*** Supplied information
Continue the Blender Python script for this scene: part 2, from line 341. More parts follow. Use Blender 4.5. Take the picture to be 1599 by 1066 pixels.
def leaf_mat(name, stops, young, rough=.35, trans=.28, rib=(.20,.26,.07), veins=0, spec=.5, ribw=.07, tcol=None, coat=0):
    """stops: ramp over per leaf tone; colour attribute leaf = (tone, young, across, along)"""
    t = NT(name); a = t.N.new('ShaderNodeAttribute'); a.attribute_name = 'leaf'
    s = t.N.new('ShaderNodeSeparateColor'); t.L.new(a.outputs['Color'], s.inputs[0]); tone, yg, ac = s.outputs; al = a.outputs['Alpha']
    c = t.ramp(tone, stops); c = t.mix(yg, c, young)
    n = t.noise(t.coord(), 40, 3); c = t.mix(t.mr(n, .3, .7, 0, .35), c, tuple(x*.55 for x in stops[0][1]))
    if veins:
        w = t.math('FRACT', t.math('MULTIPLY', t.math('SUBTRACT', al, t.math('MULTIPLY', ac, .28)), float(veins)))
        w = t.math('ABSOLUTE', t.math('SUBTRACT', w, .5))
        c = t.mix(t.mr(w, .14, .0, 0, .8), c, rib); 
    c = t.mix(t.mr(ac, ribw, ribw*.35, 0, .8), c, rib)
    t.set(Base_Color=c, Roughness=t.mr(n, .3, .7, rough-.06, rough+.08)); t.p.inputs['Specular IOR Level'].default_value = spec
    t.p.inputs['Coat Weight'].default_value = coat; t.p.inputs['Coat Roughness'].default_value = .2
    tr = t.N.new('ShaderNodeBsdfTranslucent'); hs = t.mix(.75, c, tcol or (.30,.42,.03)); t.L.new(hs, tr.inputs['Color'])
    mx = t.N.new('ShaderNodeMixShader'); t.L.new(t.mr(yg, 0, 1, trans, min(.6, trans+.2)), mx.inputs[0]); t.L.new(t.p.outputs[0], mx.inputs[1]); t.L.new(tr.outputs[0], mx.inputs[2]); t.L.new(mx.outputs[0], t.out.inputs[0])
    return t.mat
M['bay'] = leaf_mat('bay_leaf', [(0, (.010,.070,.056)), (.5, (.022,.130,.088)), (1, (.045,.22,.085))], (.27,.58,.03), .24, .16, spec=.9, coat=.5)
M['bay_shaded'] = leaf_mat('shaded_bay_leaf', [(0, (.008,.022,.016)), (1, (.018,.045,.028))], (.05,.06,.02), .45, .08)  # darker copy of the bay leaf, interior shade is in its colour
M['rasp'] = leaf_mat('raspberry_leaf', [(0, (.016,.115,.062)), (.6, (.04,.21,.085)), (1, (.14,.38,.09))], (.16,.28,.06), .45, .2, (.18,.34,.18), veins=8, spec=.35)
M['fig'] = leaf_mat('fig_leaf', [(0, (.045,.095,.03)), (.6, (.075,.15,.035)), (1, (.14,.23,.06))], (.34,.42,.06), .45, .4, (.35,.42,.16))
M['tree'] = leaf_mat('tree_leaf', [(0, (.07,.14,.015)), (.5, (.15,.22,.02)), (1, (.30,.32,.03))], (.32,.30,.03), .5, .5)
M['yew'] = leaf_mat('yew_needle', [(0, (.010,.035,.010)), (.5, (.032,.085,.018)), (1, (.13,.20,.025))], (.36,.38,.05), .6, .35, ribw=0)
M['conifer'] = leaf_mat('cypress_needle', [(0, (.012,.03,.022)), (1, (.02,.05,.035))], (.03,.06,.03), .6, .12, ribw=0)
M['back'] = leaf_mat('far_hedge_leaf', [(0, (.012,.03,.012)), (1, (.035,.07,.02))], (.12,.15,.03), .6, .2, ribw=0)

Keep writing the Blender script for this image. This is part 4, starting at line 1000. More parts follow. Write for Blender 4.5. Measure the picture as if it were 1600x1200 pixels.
******
[What to work on]
Quote the entire listing above exactly.

[Task answer]
Continue the Blender Python script for this scene: part 2, from line 341. More parts follow. Use Blender 4.5. Take the picture to be 1599 by 1066 pixels.
def leaf_mat(name, stops, young, rough=.35, trans=.28, rib=(.20,.26,.07), veins=0, spec=.5, ribw=.07, tcol=None, coat=0):
    """stops: ramp over per leaf tone; colour attribute leaf = (tone, young, across, along)"""
    t = NT(name); a = t.N.new('ShaderNodeAttribute'); a.attribute_name = 'leaf'
    s = t.N.new('ShaderNodeSeparateColor'); t.L.new(a.outputs['Color'], s.inputs[0]); tone, yg, ac = s.outputs; al = a.outputs['Alpha']
    c = t.ramp(tone, stops); c = t.mix(yg, c, young)
    n = t.noise(t.coord(), 40, 3); c = t.mix(t.mr(n, .3, .7, 0, .35), c, tuple(x*.55 for x in stops[0][1]))
    if veins:
        w = t.math('FRACT', t.math('MULTIPLY', t.math('SUBTRACT', al, t.math('MULTIPLY', ac, .28)), float(veins)))
        w = t.math('ABSOLUTE', t.math('SUBTRACT', w, .5))
        c = t.mix(t.mr(w, .14, .0, 0, .8), c, rib); 
    c = t.mix(t.mr(ac, ribw, ribw*.35, 0, .8), c, rib)
    t.set(Base_Color=c, Roughness=t.mr(n, .3, .7, rough-.06, rough+.08)); t.p.inputs['Specular IOR Level'].default_value = spec
    t.p.inputs['Coat Weight'].default_value = coat; t.p.inputs['Coat Roughness'].default_value = .2
    tr = t.N.new('ShaderNodeBsdfTranslucent'); hs = t.mix(.75, c, tcol or (.30,.42,.03)); t.L.new(hs, tr.inputs['Color'])
    mx = t.N.new('ShaderNodeMixShader'); t.L.new(t.mr(yg, 0, 1, trans, min(.6, trans+.2)), mx.inputs[0]); t.L.new(t.p.outputs[0], mx.inputs[1]); t.L.new(tr.outputs[0], mx.inputs[2]); t.L.new(mx.outputs[0], t.out.inputs[0])
    return t.mat
M['bay'] = leaf_mat('bay_leaf', [(0, (.010,.070,.056)), (.5, (.022,.130,.088)), (1, (.045,.22,.085))], (.27,.58,.03), .24, .16, spec=.9, coat=.5)
M['bay_shaded'] = leaf_mat('shaded_bay_leaf', [(0, (.008,.022,.016)), (1, (.018,.045,.028))], (.05,.06,.02), .45, .08)  # darker copy of the bay leaf, interior shade is in its colour
M['rasp'] = leaf_mat('raspberry_leaf', [(0, (.016,.115,.062)), (.6, (.04,.21,.085)), (1, (.14,.38,.09))], (.16,.28,.06), .45, .2, (.18,.34,.18), veins=8, spec=.35)
M['fig'] = leaf_mat('fig_leaf', [(0, (.045,.095,.03)), (.6, (.075,.15,.035)), (1, (.14,.23,.06))], (.34,.42,.06), .45, .4, (.35,.42,.16))
M['tree'] = leaf_mat('tree_leaf', [(0, (.07,.14,.015)), (.5, (.15,.22,.02)), (1, (.30,.32,.03))], (.32,.30,.03), .5, .5)
M['yew'] = leaf_mat('yew_needle', [(0, (.010,.035,.010)), (.5, (.032,.085,.018)), (1, (.13,.20,.025))], (.36,.38,.05), .6, .35, ribw=0)
M['conifer'] = leaf_mat('cypress_needle', [(0, (.012,.03,.022)), (1, (.02,.05,.035))], (.03,.06,.03), .6, .12, ribw=0)
M['back'] = leaf_mat('far_hedge_leaf', [(0, (.012,.03,.012)), (1, (.035,.07,.02))], (.12,.15,.03), .6, .2, ribw=0)

Keep writing the Blender script for this image. This is part 4, starting at line 1000. More parts follow. Write for Blender 4.5. Measure the picture as if it were 1600x1200 pixels.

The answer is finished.